Further rightward are those who reject the movement of culture overtly but believe that the answer is simply evangelism and discipleship of individual members of the flock. They may still have concerns about the direction of the culture but believe those meta-fights are not the job of the church. Lastly, and I know I’m skipping over your and many other positions along the way, are those churches that are trying to build Christian cities, states, and countries through the levers of power that the Constitution has bestowed upon its citizens. They believe that evangelism and discipleship are not enough on their own and must also be buttressed with a proactive civic and marketplace infiltration strategy.

If you are reading this blog, you likely fall somewhere in my last three categories. Very few liberals appreciate my sarcasm. Regardless of where you fall on this continuum, the key to the future is going to be clarity. We have to equip our people to think well about and defend our position on these contentious issues in a way that is clear, convicted, and compelling.

Our people are being sold an alternative story about who they are and how that gets defined and it is a story that is becoming pervasive. Everywhere they turn, in the media, entertainment, corporate environments, and social media, they are being told a story that is antithetical to the gospel. We literally cannot compete with the repetition, social pressure, or financial investment that these storytellers are armed with.

So we have to do the hard work of deep discipleship with our people so that they are clear that our convictions don’t just come from an old-school vision of sex.
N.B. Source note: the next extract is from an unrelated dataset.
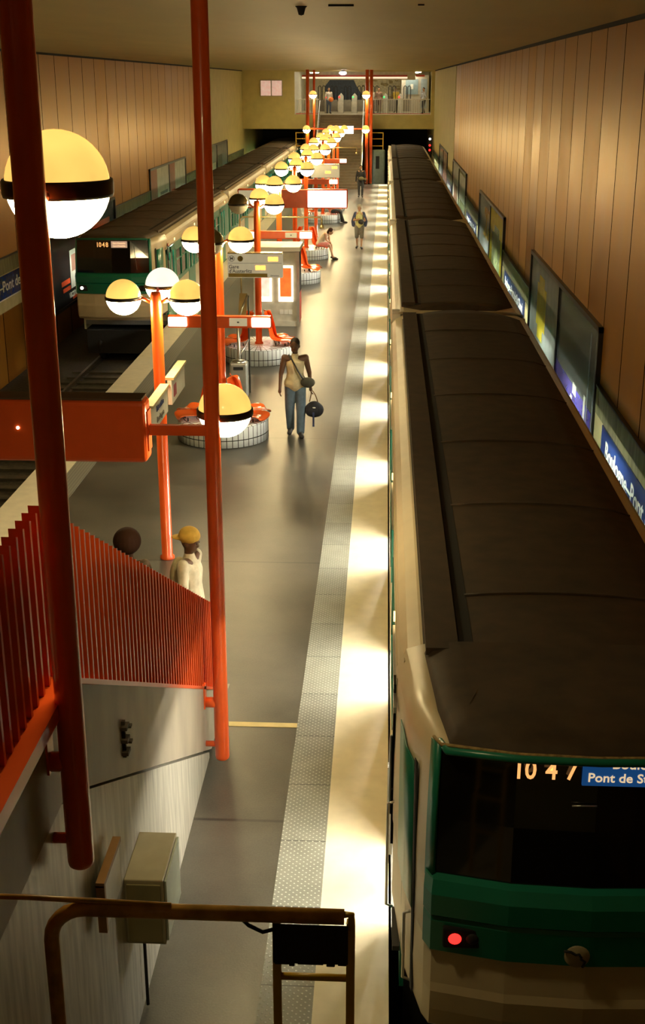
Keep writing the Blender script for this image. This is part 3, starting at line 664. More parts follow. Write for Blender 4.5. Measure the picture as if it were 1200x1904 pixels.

We need to begin with clear anthropology. What are people and why do we believe that? How does the concept of the imago Dei shape our vision for gender, race, sexuality, healthcare, abortion, and so much more?

We have to connect the dots for people from the Bible to Theology to Ethics and Practice. The Christian worldview is the most logical and coherent worldview on offer but we have to demonstrate that! And we have to do it over and over and over and over and over, not because our people are stupid (they might be) but because the counter story is so pervasive and the pressure it puts on our people so constant.

The future of our churches must be clear. We have to be who the Bible says we are to be, we should be upfront about it, and teach the logic of it so that our people are equipped to navigate the world with grace and truth.